To my son Peter with regards to his Helen Keller joke! She took revenge on her dog for peeing on her leg!....she jumped out of an airplane, that scared the shit out of her dog.

Anonymous said...

You know, I enjoyed responding to your blogs much more when you were being all pessimistic and analytical and a bunch of other unhelpful things. I felt very righteous when I was able to make fun and call you names. Now I'm kinda at a loss. Who is this realistically confidant guy with all this insight into how he impacts the world around, and how he is impacted by it. This "little Peter" is surely the work of God and Mary's angels.
This guy is someone I haven't really met before.

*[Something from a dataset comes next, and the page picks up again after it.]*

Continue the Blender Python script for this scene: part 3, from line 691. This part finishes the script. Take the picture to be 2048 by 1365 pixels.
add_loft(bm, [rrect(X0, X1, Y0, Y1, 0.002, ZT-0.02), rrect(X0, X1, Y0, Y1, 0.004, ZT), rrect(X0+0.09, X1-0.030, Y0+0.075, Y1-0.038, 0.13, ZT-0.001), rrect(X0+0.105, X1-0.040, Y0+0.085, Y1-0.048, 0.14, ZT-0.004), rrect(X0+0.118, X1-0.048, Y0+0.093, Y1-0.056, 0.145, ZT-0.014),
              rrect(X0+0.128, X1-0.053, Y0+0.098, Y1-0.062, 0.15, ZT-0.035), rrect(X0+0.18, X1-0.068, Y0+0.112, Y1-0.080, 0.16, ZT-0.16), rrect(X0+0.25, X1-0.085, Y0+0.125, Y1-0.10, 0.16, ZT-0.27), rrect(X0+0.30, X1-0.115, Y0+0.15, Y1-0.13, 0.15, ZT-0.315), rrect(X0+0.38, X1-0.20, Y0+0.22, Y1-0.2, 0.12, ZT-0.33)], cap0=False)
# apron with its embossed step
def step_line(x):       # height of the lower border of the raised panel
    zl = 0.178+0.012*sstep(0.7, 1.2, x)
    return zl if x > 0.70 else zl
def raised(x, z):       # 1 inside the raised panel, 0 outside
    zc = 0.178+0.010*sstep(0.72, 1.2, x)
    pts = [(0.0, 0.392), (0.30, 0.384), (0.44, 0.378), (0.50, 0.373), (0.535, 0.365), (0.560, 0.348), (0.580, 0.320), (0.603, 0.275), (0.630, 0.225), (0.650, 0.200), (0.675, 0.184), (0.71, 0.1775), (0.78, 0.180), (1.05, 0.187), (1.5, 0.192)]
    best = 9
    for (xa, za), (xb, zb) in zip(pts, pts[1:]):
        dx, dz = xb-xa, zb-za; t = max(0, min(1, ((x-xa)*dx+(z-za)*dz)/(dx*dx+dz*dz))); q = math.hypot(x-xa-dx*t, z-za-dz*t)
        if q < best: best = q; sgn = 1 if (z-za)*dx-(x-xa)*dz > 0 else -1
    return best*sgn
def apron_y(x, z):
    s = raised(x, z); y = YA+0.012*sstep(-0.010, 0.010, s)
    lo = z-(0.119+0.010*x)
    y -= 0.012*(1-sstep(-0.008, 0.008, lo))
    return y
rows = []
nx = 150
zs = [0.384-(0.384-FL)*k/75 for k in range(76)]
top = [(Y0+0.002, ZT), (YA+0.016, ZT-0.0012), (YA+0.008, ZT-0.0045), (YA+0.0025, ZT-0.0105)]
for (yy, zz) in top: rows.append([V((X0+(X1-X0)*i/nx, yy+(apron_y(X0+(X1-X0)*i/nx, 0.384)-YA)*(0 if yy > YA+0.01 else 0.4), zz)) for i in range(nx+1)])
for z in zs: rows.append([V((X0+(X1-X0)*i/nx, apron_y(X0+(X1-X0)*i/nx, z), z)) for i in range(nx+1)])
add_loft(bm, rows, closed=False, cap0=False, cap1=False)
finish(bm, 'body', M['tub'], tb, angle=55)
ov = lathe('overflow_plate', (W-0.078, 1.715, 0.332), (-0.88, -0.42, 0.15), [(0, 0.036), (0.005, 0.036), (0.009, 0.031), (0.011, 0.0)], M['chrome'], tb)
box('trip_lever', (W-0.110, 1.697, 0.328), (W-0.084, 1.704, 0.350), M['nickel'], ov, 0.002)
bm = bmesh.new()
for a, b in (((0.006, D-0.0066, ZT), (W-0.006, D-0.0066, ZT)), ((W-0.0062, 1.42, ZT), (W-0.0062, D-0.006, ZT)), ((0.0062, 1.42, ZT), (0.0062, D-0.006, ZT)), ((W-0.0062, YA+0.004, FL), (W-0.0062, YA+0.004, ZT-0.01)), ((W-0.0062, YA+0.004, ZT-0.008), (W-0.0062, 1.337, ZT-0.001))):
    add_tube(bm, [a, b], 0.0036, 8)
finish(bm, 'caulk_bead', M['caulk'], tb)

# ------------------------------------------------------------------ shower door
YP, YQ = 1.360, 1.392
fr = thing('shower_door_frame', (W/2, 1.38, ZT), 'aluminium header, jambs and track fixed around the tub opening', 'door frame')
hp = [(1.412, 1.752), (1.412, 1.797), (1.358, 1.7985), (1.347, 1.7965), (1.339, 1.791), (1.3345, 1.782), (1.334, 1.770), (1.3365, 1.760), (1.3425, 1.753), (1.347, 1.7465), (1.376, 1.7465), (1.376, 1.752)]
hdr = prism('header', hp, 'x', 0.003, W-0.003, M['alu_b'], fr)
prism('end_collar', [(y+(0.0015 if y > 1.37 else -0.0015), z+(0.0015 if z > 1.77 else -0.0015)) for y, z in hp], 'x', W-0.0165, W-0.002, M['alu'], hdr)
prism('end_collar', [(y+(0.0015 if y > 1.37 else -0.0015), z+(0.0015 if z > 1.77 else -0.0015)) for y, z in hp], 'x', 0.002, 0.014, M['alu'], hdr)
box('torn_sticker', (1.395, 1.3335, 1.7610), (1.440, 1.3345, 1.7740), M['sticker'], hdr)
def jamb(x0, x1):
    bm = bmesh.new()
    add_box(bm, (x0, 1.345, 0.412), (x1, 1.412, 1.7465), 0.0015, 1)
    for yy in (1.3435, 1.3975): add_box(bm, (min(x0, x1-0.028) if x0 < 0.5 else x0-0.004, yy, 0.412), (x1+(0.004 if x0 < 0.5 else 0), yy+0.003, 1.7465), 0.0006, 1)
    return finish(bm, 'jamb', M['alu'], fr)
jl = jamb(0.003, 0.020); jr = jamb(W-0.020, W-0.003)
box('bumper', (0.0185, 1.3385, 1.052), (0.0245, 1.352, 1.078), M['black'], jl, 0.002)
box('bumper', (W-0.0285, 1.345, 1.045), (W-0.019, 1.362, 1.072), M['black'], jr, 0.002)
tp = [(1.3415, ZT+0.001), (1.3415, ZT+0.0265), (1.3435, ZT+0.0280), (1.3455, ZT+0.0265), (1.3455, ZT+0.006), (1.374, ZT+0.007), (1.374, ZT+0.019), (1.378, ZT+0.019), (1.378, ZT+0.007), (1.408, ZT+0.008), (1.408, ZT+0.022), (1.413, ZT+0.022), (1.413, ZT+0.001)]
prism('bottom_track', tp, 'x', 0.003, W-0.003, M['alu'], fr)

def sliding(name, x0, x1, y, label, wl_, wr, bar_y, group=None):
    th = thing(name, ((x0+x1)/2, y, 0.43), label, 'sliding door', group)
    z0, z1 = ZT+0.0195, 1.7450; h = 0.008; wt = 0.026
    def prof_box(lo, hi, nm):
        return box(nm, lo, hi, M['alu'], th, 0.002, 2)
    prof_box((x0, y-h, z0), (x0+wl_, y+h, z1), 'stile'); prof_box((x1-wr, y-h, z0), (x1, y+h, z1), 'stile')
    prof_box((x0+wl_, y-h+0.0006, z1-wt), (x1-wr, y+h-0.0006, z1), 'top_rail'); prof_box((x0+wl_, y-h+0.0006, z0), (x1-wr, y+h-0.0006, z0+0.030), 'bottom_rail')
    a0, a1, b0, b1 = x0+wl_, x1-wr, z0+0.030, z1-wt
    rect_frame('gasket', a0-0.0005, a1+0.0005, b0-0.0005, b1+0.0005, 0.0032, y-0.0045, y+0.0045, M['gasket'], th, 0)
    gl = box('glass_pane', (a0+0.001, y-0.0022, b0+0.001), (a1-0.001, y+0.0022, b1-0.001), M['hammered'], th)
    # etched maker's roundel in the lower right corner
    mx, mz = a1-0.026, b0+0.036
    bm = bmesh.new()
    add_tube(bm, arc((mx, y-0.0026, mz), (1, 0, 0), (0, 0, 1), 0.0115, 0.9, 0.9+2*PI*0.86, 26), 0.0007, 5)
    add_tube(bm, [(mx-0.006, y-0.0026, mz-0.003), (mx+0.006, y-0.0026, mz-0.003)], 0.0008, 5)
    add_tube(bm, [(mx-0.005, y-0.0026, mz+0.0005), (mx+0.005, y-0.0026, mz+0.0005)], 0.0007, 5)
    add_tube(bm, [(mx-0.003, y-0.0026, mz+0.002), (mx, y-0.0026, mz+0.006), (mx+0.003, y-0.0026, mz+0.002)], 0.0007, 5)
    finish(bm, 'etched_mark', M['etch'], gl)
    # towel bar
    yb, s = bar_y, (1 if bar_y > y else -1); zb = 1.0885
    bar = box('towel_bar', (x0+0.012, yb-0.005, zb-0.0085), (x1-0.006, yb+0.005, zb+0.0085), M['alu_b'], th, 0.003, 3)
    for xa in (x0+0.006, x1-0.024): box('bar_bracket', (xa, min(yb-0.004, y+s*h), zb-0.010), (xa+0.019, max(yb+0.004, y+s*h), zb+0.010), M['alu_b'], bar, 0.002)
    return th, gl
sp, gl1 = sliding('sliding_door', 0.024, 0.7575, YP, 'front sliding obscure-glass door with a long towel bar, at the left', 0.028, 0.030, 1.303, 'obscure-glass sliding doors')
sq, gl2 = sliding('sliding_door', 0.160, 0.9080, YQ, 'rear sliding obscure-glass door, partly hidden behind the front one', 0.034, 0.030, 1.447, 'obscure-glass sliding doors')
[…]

This is a guy that after more than half a century of life is still becoming the amazing person he will be. I came across Dads eulogy when I was packing. What you said about that wonderful man was the quality that best defined him was that till the day he died he never quit learning - and the other comment you made was that he learned from his children. Poetic justice? Or was your knowledge then just carefully camoflaged by the arrogance of youth.
When I grow up I want to be just like you, and him!
God, how I love you, and your Roo, and your sons and your grandchildren - of course, mine are cuter!!

Unknown said...

I came by to see your bike yesterday. It's very pretty! A little too scary for me, I'm not sure I could even balance on anything so skinny. I really like your shoes too! I am also too scared to attach my feet to the pedals while riding. Hopefully next time, i can see you riding it.
Your 'unnamed young friend' is absolutely right about you provoking thought. I was already getting philosphical in my old age, but even more so from some of these topics. I enjoy the process of trying to take my fragmented thoughts and ideas and bring them together to understand what it is I believe and why.